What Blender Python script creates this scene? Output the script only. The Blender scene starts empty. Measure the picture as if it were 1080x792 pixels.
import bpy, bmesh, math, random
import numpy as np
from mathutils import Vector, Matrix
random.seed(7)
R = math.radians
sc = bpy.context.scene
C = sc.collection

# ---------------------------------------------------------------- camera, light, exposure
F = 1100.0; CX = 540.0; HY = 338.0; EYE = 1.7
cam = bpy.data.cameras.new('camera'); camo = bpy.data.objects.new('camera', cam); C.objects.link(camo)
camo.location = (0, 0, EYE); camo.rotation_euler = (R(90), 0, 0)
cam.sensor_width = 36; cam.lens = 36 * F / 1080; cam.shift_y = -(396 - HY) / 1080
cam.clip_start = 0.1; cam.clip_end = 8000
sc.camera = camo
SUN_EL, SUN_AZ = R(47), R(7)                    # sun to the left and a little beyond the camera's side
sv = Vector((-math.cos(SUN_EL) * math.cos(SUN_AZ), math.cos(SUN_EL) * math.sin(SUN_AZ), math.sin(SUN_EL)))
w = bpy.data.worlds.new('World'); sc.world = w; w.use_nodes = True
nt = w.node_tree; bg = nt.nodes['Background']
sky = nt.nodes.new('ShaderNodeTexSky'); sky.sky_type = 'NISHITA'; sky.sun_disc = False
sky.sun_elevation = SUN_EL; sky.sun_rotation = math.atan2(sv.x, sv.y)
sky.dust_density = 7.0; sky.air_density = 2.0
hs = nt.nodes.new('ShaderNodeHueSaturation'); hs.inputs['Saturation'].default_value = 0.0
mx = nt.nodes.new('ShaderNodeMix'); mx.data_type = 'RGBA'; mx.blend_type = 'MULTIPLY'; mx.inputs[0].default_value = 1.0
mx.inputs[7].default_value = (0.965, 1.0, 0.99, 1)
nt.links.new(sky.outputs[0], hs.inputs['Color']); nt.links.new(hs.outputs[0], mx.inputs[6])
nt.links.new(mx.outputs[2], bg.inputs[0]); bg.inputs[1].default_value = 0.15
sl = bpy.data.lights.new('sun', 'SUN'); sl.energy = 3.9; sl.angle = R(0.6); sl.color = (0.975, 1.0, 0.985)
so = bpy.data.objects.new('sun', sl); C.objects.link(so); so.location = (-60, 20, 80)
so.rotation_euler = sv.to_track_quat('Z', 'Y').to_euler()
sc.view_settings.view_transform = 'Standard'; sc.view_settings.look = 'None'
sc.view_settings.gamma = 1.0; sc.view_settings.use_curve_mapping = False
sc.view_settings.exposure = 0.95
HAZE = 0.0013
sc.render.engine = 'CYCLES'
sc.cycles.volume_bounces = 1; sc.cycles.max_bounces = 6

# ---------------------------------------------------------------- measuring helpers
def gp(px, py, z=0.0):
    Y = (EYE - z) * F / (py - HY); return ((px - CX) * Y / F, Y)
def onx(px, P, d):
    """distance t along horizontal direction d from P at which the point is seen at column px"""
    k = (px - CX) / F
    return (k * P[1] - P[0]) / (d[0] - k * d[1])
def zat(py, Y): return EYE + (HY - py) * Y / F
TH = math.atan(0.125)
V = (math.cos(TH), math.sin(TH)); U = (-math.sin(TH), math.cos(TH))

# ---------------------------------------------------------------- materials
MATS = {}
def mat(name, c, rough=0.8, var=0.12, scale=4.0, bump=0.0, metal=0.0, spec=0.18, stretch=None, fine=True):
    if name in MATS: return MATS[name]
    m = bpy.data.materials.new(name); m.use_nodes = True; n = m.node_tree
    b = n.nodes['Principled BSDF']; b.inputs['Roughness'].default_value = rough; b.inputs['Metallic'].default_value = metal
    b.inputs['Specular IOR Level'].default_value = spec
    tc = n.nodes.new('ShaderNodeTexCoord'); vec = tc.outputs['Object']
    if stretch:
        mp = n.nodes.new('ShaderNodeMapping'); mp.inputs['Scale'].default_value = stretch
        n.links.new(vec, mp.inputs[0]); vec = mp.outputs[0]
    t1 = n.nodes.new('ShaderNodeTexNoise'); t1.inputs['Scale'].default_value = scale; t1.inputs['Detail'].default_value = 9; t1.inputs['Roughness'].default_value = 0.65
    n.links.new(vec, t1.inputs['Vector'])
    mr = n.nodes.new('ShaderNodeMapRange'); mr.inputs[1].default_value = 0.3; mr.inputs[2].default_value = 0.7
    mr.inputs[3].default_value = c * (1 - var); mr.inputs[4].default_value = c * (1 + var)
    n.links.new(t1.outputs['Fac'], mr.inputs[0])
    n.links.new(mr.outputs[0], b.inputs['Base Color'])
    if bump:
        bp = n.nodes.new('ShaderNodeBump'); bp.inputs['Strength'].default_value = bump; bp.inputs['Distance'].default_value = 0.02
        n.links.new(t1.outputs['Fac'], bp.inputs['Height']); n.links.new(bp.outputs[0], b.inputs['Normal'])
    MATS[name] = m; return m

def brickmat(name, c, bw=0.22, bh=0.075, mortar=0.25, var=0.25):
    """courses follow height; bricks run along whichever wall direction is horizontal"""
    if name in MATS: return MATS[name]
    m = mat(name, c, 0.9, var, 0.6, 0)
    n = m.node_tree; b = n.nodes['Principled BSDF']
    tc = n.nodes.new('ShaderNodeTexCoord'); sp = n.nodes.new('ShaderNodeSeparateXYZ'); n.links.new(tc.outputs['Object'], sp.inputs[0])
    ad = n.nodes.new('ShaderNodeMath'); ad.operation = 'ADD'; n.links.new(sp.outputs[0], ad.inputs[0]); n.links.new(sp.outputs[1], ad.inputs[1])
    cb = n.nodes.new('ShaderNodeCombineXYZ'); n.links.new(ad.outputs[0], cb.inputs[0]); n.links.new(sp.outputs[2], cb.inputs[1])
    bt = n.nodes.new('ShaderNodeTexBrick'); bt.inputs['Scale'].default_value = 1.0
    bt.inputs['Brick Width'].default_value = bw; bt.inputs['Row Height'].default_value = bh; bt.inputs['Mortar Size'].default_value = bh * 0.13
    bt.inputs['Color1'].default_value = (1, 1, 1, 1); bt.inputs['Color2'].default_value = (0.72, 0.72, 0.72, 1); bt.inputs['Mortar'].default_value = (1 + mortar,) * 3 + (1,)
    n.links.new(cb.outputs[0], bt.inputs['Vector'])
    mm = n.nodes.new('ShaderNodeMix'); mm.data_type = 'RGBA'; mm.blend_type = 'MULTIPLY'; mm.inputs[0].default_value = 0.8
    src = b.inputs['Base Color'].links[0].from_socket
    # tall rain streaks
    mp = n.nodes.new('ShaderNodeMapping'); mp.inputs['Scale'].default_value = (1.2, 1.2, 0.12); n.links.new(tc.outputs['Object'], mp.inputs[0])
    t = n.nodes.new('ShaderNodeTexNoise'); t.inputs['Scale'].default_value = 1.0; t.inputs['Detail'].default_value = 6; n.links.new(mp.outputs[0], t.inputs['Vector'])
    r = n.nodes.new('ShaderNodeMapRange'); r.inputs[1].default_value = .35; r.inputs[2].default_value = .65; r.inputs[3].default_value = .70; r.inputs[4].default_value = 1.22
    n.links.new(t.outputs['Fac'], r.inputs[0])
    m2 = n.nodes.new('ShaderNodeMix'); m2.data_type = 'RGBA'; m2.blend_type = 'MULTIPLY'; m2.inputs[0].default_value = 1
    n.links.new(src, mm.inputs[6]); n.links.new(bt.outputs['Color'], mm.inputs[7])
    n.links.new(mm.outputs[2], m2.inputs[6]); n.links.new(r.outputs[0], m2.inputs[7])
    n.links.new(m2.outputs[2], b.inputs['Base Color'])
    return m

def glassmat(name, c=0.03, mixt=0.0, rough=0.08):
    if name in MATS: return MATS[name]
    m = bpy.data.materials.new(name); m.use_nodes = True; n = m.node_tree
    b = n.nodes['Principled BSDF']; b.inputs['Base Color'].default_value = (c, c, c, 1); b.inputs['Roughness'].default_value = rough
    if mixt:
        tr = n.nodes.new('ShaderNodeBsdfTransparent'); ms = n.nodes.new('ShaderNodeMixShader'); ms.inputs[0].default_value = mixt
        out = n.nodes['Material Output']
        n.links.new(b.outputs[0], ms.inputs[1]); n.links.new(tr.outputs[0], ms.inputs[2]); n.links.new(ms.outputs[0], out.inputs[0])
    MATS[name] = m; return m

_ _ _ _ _

Quote the data above verbatim from its first line to the line that includes "C = sc.collection", with both boundary lines retained.

● **Response to the exercise**
What Blender Python script creates this scene? Output the script only. The Blender scene starts empty. Measure the picture as if it were 1080x792 pixels.
import bpy, bmesh, math, random
import numpy as np
from mathutils import Vector, Matrix
random.seed(7)
R = math.radians
sc = bpy.context.scene
C = sc.collection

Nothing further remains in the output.